Each line that follows is to be retyped exactly.

= = = =

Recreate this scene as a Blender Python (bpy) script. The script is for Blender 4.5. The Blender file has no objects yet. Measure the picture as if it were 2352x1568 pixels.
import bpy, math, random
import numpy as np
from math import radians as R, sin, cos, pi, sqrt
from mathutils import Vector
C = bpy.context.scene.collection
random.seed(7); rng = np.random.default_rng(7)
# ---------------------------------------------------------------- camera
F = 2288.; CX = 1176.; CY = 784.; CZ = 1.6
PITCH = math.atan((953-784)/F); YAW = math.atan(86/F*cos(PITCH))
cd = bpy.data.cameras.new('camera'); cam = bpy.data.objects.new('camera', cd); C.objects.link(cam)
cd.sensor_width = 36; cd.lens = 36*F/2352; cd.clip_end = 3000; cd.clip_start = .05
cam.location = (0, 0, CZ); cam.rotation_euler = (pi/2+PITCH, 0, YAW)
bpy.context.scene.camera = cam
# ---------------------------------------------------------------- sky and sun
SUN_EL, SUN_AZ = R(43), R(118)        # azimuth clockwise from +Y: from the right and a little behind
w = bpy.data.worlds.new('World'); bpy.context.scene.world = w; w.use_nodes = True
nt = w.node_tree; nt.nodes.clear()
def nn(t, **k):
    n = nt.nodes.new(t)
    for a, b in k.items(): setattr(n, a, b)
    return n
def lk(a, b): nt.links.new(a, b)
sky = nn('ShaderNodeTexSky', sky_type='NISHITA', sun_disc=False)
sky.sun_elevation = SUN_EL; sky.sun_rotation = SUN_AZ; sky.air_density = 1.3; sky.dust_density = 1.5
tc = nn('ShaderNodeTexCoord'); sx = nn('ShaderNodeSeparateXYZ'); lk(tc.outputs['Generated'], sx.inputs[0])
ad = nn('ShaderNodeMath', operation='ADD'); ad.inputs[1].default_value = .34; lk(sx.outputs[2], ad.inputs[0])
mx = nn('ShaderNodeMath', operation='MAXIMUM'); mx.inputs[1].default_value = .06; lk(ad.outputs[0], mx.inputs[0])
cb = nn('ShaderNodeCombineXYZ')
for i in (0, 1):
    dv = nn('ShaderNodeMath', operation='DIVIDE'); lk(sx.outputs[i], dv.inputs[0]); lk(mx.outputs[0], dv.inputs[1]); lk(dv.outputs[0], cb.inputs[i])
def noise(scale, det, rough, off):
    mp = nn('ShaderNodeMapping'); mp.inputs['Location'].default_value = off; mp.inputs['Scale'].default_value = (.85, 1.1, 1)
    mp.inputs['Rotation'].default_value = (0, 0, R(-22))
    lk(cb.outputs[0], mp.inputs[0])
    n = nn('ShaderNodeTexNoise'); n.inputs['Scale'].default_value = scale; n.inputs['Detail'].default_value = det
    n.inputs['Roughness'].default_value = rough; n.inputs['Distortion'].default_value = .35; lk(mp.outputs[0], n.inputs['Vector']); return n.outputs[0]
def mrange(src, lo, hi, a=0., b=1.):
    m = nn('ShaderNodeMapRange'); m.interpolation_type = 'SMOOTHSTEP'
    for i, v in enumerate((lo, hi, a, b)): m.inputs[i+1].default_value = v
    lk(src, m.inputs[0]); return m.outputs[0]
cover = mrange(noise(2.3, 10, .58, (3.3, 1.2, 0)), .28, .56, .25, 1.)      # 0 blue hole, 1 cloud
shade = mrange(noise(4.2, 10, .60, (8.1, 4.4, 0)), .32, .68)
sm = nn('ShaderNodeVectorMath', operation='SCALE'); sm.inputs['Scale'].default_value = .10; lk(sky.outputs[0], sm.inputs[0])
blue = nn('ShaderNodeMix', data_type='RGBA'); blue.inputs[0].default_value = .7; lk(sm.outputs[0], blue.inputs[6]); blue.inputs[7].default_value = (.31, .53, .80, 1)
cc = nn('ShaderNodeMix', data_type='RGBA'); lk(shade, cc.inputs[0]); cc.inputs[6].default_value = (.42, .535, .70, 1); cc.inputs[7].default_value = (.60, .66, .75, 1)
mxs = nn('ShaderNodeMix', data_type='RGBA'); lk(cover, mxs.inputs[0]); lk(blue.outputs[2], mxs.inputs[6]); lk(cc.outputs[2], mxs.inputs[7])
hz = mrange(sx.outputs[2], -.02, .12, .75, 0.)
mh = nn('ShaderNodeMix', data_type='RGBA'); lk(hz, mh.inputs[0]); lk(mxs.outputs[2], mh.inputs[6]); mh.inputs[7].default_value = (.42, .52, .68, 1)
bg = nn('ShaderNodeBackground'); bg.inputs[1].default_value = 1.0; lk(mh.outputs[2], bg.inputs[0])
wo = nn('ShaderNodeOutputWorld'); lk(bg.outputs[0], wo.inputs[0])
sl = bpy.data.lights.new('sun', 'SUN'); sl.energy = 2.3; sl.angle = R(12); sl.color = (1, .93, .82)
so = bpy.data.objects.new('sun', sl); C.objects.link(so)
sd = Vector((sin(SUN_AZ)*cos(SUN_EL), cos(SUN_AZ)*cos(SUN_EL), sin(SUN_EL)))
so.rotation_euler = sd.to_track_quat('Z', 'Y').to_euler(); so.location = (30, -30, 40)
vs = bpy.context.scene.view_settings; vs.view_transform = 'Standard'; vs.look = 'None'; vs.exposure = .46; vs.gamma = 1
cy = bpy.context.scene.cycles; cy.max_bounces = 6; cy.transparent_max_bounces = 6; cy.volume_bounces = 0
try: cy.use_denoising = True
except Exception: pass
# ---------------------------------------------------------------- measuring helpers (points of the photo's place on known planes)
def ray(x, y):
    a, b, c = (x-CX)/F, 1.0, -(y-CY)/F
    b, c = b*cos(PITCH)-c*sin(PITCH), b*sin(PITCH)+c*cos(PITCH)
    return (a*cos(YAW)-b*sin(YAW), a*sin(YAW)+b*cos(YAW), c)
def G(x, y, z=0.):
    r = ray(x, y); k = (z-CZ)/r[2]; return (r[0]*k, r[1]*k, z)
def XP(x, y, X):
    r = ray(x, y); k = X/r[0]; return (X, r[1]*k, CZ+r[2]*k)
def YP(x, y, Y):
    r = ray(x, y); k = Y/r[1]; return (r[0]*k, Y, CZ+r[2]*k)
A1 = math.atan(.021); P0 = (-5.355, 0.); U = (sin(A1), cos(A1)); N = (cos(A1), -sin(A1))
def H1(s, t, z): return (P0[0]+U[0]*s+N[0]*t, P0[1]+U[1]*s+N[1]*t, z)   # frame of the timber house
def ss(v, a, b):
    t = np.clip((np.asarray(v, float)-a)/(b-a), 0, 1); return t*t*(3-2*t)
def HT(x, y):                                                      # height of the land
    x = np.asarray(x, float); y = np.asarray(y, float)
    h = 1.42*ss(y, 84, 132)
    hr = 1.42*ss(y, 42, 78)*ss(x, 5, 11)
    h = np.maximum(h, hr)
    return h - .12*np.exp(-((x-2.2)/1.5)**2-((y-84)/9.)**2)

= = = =

# [Result of this exercise]
Recreate this scene as a Blender Python (bpy) script. The script is for Blender 4.5. The Blender file has no objects yet. Measure the picture as if it were 2352x1568 pixels.
import bpy, math, random
import numpy as np
from math import radians as R, sin, cos, pi, sqrt
from mathutils import Vector
C = bpy.context.scene.collection
random.seed(7); rng = np.random.default_rng(7)
# ---------------------------------------------------------------- camera
F = 2288.; CX = 1176.; CY = 784.; CZ = 1.6
PITCH = math.atan((953-784)/F); YAW = math.atan(86/F*cos(PITCH))
cd = bpy.data.cameras.new('camera'); cam = bpy.data.objects.new('camera', cd); C.objects.link(cam)
cd.sensor_width = 36; cd.lens = 36*F/2352; cd.clip_end = 3000; cd.clip_start = .05
cam.location = (0, 0, CZ); cam.rotation_euler = (pi/2+PITCH, 0, YAW)
bpy.context.scene.camera = cam
# ---------------------------------------------------------------- sky and sun
SUN_EL, SUN_AZ = R(43), R(118)        # azimuth clockwise from +Y: from the right and a little behind
w = bpy.data.worlds.new('World'); bpy.context.scene.world = w; w.use_nodes = True
nt = w.node_tree; nt.nodes.clear()
def nn(t, **k):
    n = nt.nodes.new(t)
    for a, b in k.items(): setattr(n, a, b)
    return n
def lk(a, b): nt.links.new(a, b)
sky = nn('ShaderNodeTexSky', sky_type='NISHITA', sun_disc=False)
sky.sun_elevation = SUN_EL; sky.sun_rotation = SUN_AZ; sky.air_density = 1.3; sky.dust_density = 1.5
tc = nn('ShaderNodeTexCoord'); sx = nn('ShaderNodeSeparateXYZ'); lk(tc.outputs['Generated'], sx.inputs[0])
ad = nn('ShaderNodeMath', operation='ADD'); ad.inputs[1].default_value = .34; lk(sx.outputs[2], ad.inputs[0])
mx = nn('ShaderNodeMath', operation='MAXIMUM'); mx.inputs[1].default_value = .06; lk(ad.outputs[0], mx.inputs[0])
cb = nn('ShaderNodeCombineXYZ')
for i in (0, 1):
    dv = nn('ShaderNodeMath', operation='DIVIDE'); lk(sx.outputs[i], dv.inputs[0]); lk(mx.outputs[0], dv.inputs[1]); lk(dv.outputs[0], cb.inputs[i])
def noise(scale, det, rough, off):
    mp = nn('ShaderNodeMapping'); mp.inputs['Location'].default_value = off; mp.inputs['Scale'].default_value = (.85, 1.1, 1)
    mp.inputs['Rotation'].default_value = (0, 0, R(-22))
    lk(cb.outputs[0], mp.inputs[0])
    n = nn('ShaderNodeTexNoise'); n.inputs['Scale'].default_value = scale; n.inputs['Detail'].default_value = det
    n.inputs['Roughness'].default_value = rough; n.inputs['Distortion'].default_value = .35; lk(mp.outputs[0], n.inputs['Vector']); return n.outputs[0]
def mrange(src, lo, hi, a=0., b=1.):
    m = nn('ShaderNodeMapRange'); m.interpolation_type = 'SMOOTHSTEP'
    for i, v in enumerate((lo, hi, a, b)): m.inputs[i+1].default_value = v
    lk(src, m.inputs[0]); return m.outputs[0]
cover = mrange(noise(2.3, 10, .58, (3.3, 1.2, 0)), .28, .56, .25, 1.)      # 0 blue hole, 1 cloud
shade = mrange(noise(4.2, 10, .60, (8.1, 4.4, 0)), .32, .68)
sm = nn('ShaderNodeVectorMath', operation='SCALE'); sm.inputs['Scale'].default_value = .10; lk(sky.outputs[0], sm.inputs[0])
blue = nn('ShaderNodeMix', data_type='RGBA'); blue.inputs[0].default_value = .7; lk(sm.outputs[0], blue.inputs[6]); blue.inputs[7].default_value = (.31, .53, .80, 1)
cc = nn('ShaderNodeMix', data_type='RGBA'); lk(shade, cc.inputs[0]); cc.inputs[6].default_value = (.42, .535, .70, 1); cc.inputs[7].default_value = (.60, .66, .75, 1)
mxs = nn('ShaderNodeMix', data_type='RGBA'); lk(cover, mxs.inputs[0]); lk(blue.outputs[2], mxs.inputs[6]); lk(cc.outputs[2], mxs.inputs[7])
hz = mrange(sx.outputs[2], -.02, .12, .75, 0.)
mh = nn('ShaderNodeMix', data_type='RGBA'); lk(hz, mh.inputs[0]); lk(mxs.outputs[2], mh.inputs[6]); mh.inputs[7].default_value = (.42, .52, .68, 1)
bg = nn('ShaderNodeBackground'); bg.inputs[1].default_value = 1.0; lk(mh.outputs[2], bg.inputs[0])
wo = nn('ShaderNodeOutputWorld'); lk(bg.outputs[0], wo.inputs[0])
sl = bpy.data.lights.new('sun', 'SUN'); sl.energy = 2.3; sl.angle = R(12); sl.color = (1, .93, .82)
so = bpy.data.objects.new('sun', sl); C.objects.link(so)
sd = Vector((sin(SUN_AZ)*cos(SUN_EL), cos(SUN_AZ)*cos(SUN_EL), sin(SUN_EL)))
so.rotation_euler = sd.to_track_quat('Z', 'Y').to_euler(); so.location = (30, -30, 40)
vs = bpy.context.scene.view_settings; vs.view_transform = 'Standard'; vs.look = 'None'; vs.exposure = .46; vs.gamma = 1
cy = bpy.context.scene.cycles; cy.max_bounces = 6; cy.transparent_max_bounces = 6; cy.volume_bounces = 0
try: cy.use_denoising = True
except Exception: pass
# ---------------------------------------------------------------- measuring helpers (points of the photo's place on known planes)
def ray(x, y):
    a, b, c = (x-CX)/F, 1.0, -(y-CY)/F
    b, c = b*cos(PITCH)-c*sin(PITCH), b*sin(PITCH)+c*cos(PITCH)
    return (a*cos(YAW)-b*sin(YAW), a*sin(YAW)+b*cos(YAW), c)
def G(x, y, z=0.):
    r = ray(x, y); k = (z-CZ)/r[2]; return (r[0]*k, r[1]*k, z)
def XP(x, y, X):
    r = ray(x, y); k = X/r[0]; return (X, r[1]*k, CZ+r[2]*k)
def YP(x, y, Y):
    r = ray(x, y); k = Y/r[1]; return (r[0]*k, Y, CZ+r[2]*k)
A1 = math.atan(.021); P0 = (-5.355, 0.); U = (sin(A1), cos(A1)); N = (cos(A1), -sin(A1))
def H1(s, t, z): return (P0[0]+U[0]*s+N[0]*t, P0[1]+U[1]*s+N[1]*t, z)   # frame of the timber house
def ss(v, a, b):
    t = np.clip((np.asarray(v, float)-a)/(b-a), 0, 1); return t*t*(3-2*t)
def HT(x, y):                                                      # height of the land
    x = np.asarray(x, float); y = np.asarray(y, float)
    h = 1.42*ss(y, 84, 132)
    hr = 1.42*ss(y, 42, 78)*ss(x, 5, 11)
    h = np.maximum(h, hr)
    return h - .12*np.exp(-((x-2.2)/1.5)**2-((y-84)/9.)**2)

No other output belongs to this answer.